▶ [MATERIAL]:
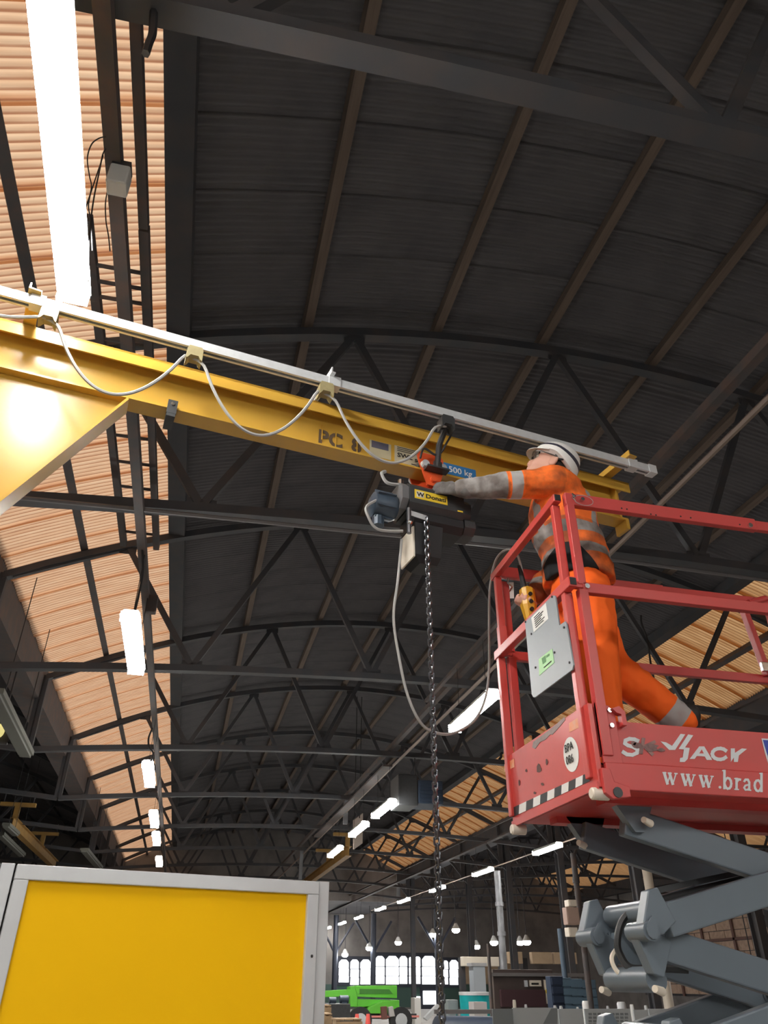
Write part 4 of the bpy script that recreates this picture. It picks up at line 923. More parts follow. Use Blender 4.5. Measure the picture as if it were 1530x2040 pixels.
vs = [x for e, o in pr for x in (e, o)] + [x - hu * .004 for e, o in pr for x in (e, o)]; m_ = len(pr) * 2
fs = [(2 * i, 2 * i + 1, 2 * i + 3, 2 * i + 2) for i in range(12)] + [(2 * i + m_, 2 * i + 2 + m_, 2 * i + 3 + m_, 2 * i + 1 + m_) for i in range(12)] + [(2 * i + 1, 2 * i + 1 + m_, 2 * i + 3 + m_, 2 * i + 3) for i in range(12)] + [(2 * i, 2 * i + 2, 2 * i + 2 + m_, 2 * i + m_) for i in range(12)]
pk.add(vs, fs).build('peak', white, helm, smooth=True)
MB().tube([hc - hf * .10 - hu * .035 - hl * .05, hc - hf * .125 - hu * .05, hc - hf * .10 - hu * .035 + hl * .05], .014, 8).build('harness_ratchet', blk, helm)
rope('harness_strap', [hc + hl * .09 - hf * .06 - hu * .02, hc + hl * .085 - hf * .03 - hu * .03, hc + hl * .088 + hf * .0 + hu * .0], .006, blk, None, None, parent=helm)

def seg_d(p, a, b):
    ab = b - a; q = max(0, min(1, (p - a).dot(ab) / ab.dot(ab))); return (p - (a + ab * q)).length, q
def attrs(o, fn):
    me = o.data; A = [me.attributes.new(nm, 'FLOAT', 'POINT') for nm in ('band', 'dark', 'soil')]
    for i, v in enumerate(me.vertices):
        r = fn(v.co)
        for a, x in zip(A, r): a.data[i].value = x
# jacket
mb = MB(); J = lambda c, a, b, s=0.: ring_e(c, lf, fw, a, b, 24)
mb.loft([J(PEL + UP * .035 + V((.0, 0, 0)), .18, .172), J(PEL + UP * .10 + V((.0, 0, 0)), .187, .172), J(PEL + UP * .20 + V((.0, 0, 0)), .19, .16), J(CHE - UP * .10, .20, .165), J(CHE + UP * .02, .205, .165), J(CHE + UP * .09, .195, .15), J(NEC - UP * .045 + fw * -.01, .15, .115), J(NEC + UP * .0 , .10, .092), J(NEC + UP * .035 + fw * .01, .080, .080)])
limb(mb, [SHL + lf * -.03 + V((.03, 0, 0)), SHL + V((-.03, 0, 0)), (SHL + ELL) / 2, ELL, lerp(ELL, WRL, .5), lerp(ELL, WRL, .93)], [.086, .085, .076, .066, .056, .045])
limb(mb, [SHR + lf * .03, SHR, (SHR + ELR) / 2, ELR, lerp(ELR, WRR, .5), lerp(ELR, WRR, .85)], [.088, .086, .076, .068, .062, .052])
mb.tube([NEC + UP * .035 + (lf * math.cos(q) + fw * math.sin(q)) * .075 for q in [i * math.pi / 8 for i in range(16)]], .016, 8, closed=True)
jm = band_mat('hi_vis_orange_jacket', (1., .20, .035), (.07, .045, .035), scale=10, damt=.75, lo=.52)
jk = remesh(mb, 'jacket', jm, t, .007, 5)
from mathutils import noise
def folds(o, amp, sc, st=(1, 1, 1)):
    me = o.data; no = [v.normal.copy() for v in me.vertices]
    for v, n in zip(me.vertices, no):
        q = V((v.co.x * st[0], v.co.y * st[1], v.co.z * st[2])) * sc
        d = noise.fractal(q, 1., 2., 3) ; d += .6 * (1 - abs(noise.noise(q * 1.7 + V((3, 1, 7)))) * 2.2)
        v.co += n * (amp * d)
    me.update()
folds(jk, .007, 7.5, (1, 1, 1.3))
AX = (ELL - SHL)
def jattr(p):
    d, q = seg_d(p, SHL, ELL); d2, q2 = seg_d(p, ELL, WRL); d3, q3 = seg_d(p, SHR, ELR)
    near = min(d, d2); arm = near < .098 and (p - SHL).dot(V((-1, -.25, 0))) > .02
    armR = min(d3, seg_d(p, ELR, WRR)[0]) < .09 and (p - CHE).dot(lf) < -.19
    dark = 0.; soil = 0.; band = .1
    if arm:
        s = (p - SHL).dot(AX.normalized()); L_ = AX.length
        band = min(abs(s - (L_ - .035)) - .028, L_ + .012 - s)
        soil = .10 if s < L_ - .07 else (.20 if s > L_ else .0)
    else:
        x = (p - CHE); zz = p.z - .10 * (p - PEL).dot(fw) * 0; l_ = x.dot(lf); f_ = x.dot(fw)
        band = min(abs(zz - 3.355) - .027, abs(zz - 3.245) - .024)
        if p.z > 3.38 and not armR: band = min(band, abs(abs(l_) - .115) - .026)
        soil = .22 if p.z < 3.40 else (.1 if f_ > .02 and p.z > 3.6 else .0)
        if f_ > .04: soil += .06
        dark = .5 + 12 * min((3.275 - ((f_ - .03) / .12) ** 2 * .10) - p.z, l_ - .04) if l_ > 0 else 0.
    return band, dark, soil
attrs(jk, jattr)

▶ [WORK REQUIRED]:
Leave out the pictures and retype every line above exactly.

▶ [THE ANSWER]:
Write part 4 of the bpy script that recreates this picture. It picks up at line 923. More parts follow. Use Blender 4.5. Measure the picture as if it were 1530x2040 pixels.
vs = [x for e, o in pr for x in (e, o)] + [x - hu * .004 for e, o in pr for x in (e, o)]; m_ = len(pr) * 2
fs = [(2 * i, 2 * i + 1, 2 * i + 3, 2 * i + 2) for i in range(12)] + [(2 * i + m_, 2 * i + 2 + m_, 2 * i + 3 + m_, 2 * i + 1 + m_) for i in range(12)] + [(2 * i + 1, 2 * i + 1 + m_, 2 * i + 3 + m_, 2 * i + 3) for i in range(12)] + [(2 * i, 2 * i + 2, 2 * i + 2 + m_, 2 * i + m_) for i in range(12)]
pk.add(vs, fs).build('peak', white, helm, smooth=True)
MB().tube([hc - hf * .10 - hu * .035 - hl * .05, hc - hf * .125 - hu * .05, hc - hf * .10 - hu * .035 + hl * .05], .014, 8).build('harness_ratchet', blk, helm)
rope('harness_strap', [hc + hl * .09 - hf * .06 - hu * .02, hc + hl * .085 - hf * .03 - hu * .03, hc + hl * .088 + hf * .0 + hu * .0], .006, blk, None, None, parent=helm)

def seg_d(p, a, b):
    ab = b - a; q = max(0, min(1, (p - a).dot(ab) / ab.dot(ab))); return (p - (a + ab * q)).length, q
def attrs(o, fn):
    me = o.data; A = [me.attributes.new(nm, 'FLOAT', 'POINT') for nm in ('band', 'dark', 'soil')]
    for i, v in enumerate(me.vertices):
        r = fn(v.co)
        for a, x in zip(A, r): a.data[i].value = x
# jacket
mb = MB(); J = lambda c, a, b, s=0.: ring_e(c, lf, fw, a, b, 24)
mb.loft([J(PEL + UP * .035 + V((.0, 0, 0)), .18, .172), J(PEL + UP * .10 + V((.0, 0, 0)), .187, .172), J(PEL + UP * .20 + V((.0, 0, 0)), .19, .16), J(CHE - UP * .10, .20, .165), J(CHE + UP * .02, .205, .165), J(CHE + UP * .09, .195, .15), J(NEC - UP * .045 + fw * -.01, .15, .115), J(NEC + UP * .0 , .10, .092), J(NEC + UP * .035 + fw * .01, .080, .080)])
limb(mb, [SHL + lf * -.03 + V((.03, 0, 0)), SHL + V((-.03, 0, 0)), (SHL + ELL) / 2, ELL, lerp(ELL, WRL, .5), lerp(ELL, WRL, .93)], [.086, .085, .076, .066, .056, .045])
limb(mb, [SHR + lf * .03, SHR, (SHR + ELR) / 2, ELR, lerp(ELR, WRR, .5), lerp(ELR, WRR, .85)], [.088, .086, .076, .068, .062, .052])
mb.tube([NEC + UP * .035 + (lf * math.cos(q) + fw * math.sin(q)) * .075 for q in [i * math.pi / 8 for i in range(16)]], .016, 8, closed=True)
jm = band_mat('hi_vis_orange_jacket', (1., .20, .035), (.07, .045, .035), scale=10, damt=.75, lo=.52)
jk = remesh(mb, 'jacket', jm, t, .007, 5)
from mathutils import noise
def folds(o, amp, sc, st=(1, 1, 1)):
    me = o.data; no = [v.normal.copy() for v in me.vertices]
    for v, n in zip(me.vertices, no):
        q = V((v.co.x * st[0], v.co.y * st[1], v.co.z * st[2])) * sc
        d = noise.fractal(q, 1., 2., 3) ; d += .6 * (1 - abs(noise.noise(q * 1.7 + V((3, 1, 7)))) * 2.2)
        v.co += n * (amp * d)
    me.update()
folds(jk, .007, 7.5, (1, 1, 1.3))
AX = (ELL - SHL)
def jattr(p):
    d, q = seg_d(p, SHL, ELL); d2, q2 = seg_d(p, ELL, WRL); d3, q3 = seg_d(p, SHR, ELR)
    near = min(d, d2); arm = near < .098 and (p - SHL).dot(V((-1, -.25, 0))) > .02
    armR = min(d3, seg_d(p, ELR, WRR)[0]) < .09 and (p - CHE).dot(lf) < -.19
    dark = 0.; soil = 0.; band = .1
    if arm:
        s = (p - SHL).dot(AX.normalized()); L_ = AX.length
        band = min(abs(s - (L_ - .035)) - .028, L_ + .012 - s)
        soil = .10 if s < L_ - .07 else (.20 if s > L_ else .0)
    else:
        x = (p - CHE); zz = p.z - .10 * (p - PEL).dot(fw) * 0; l_ = x.dot(lf); f_ = x.dot(fw)
        band = min(abs(zz - 3.355) - .027, abs(zz - 3.245) - .024)
        if p.z > 3.38 and not armR: band = min(band, abs(abs(l_) - .115) - .026)
        soil = .22 if p.z < 3.40 else (.1 if f_ > .02 and p.z > 3.6 else .0)
        if f_ > .04: soil += .06
        dark = .5 + 12 * min((3.275 - ((f_ - .03) / .12) ** 2 * .10) - p.z, l_ - .04) if l_ > 0 else 0.
    return band, dark, soil
attrs(jk, jattr)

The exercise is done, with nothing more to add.